Temperatures will be a bit higher than normal in the afternoons this week. Take care of chores early in the day – then enjoy the afternoon. It’s time to smell the roses.

* Plant, plant, plant! It’s prime planting season in the Sacramento area. If you haven’t already, it’s time to set out those tomato transplants along with peppers and eggplants. Pinch off any flowers on new transplants to make them concentrate on establishing roots instead of setting premature fruit.

* Direct-seed melons, cucumbers, summer squash, corn, radishes, pumpkins and annual herbs such as basil.

* Harvest cabbage, lettuce, peas and green onions.

* In the flower garden, direct-seed sunflowers, cosmos, salvia, zinnias, marigolds, celosia and asters.

* Plant dahlia tubers. Other perennials to set out include verbena, coreopsis, coneflower and astilbe.

* Transplant petunias, marigolds and perennial flowers such as astilbe, columbine, coneflowers, coreopsis, dahlias, rudbeckia and verbena.

* Keep an eye out for slugs, snails, earwigs and aphids that want to dine on tender new growth.

* Feed summer bloomers with a balanced fertilizer.

* For continued bloom, cut off spent flowers on roses as well as other flowering plants.

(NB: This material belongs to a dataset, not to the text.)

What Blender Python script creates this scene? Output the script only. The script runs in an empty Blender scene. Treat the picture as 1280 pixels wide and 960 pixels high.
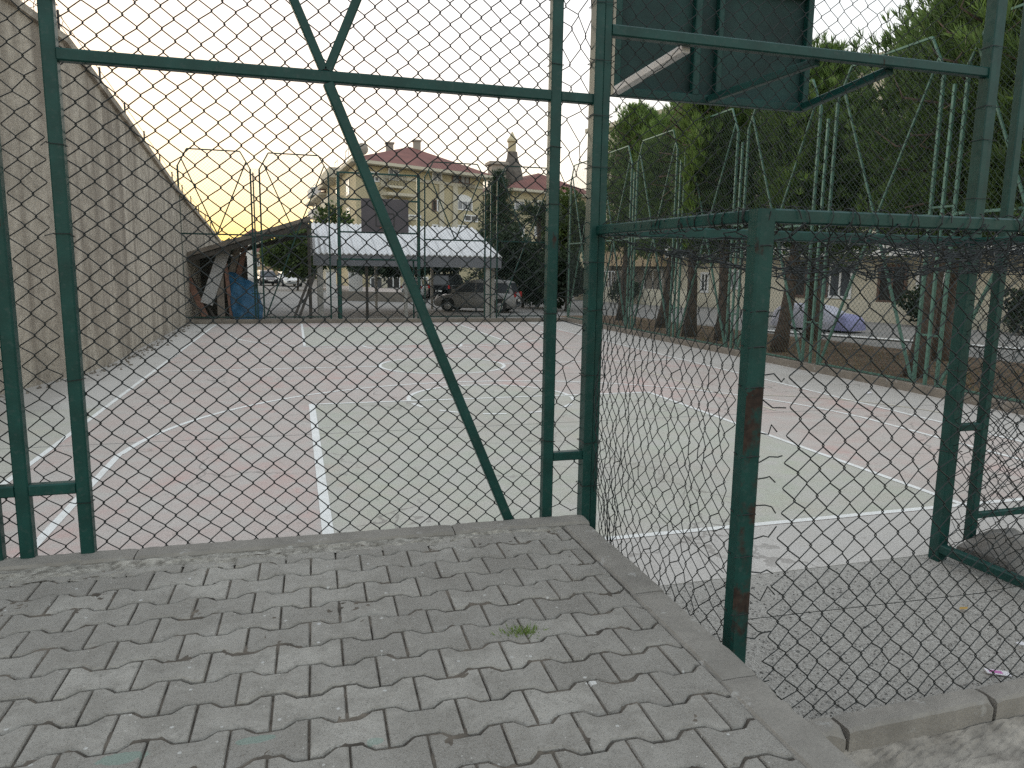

* Don’t forget to water. Seedlings need moisture. Deep watering will help build strong roots and healthy plants.

* Add mulch to the garden to help keep that precious water from evaporating. Mulch also cuts down on weeds. But don’t let it mound around the stems or trunks of trees or shrubs. Leave about a 6-inch to 1-foot circle to avoid crown rot or other problems.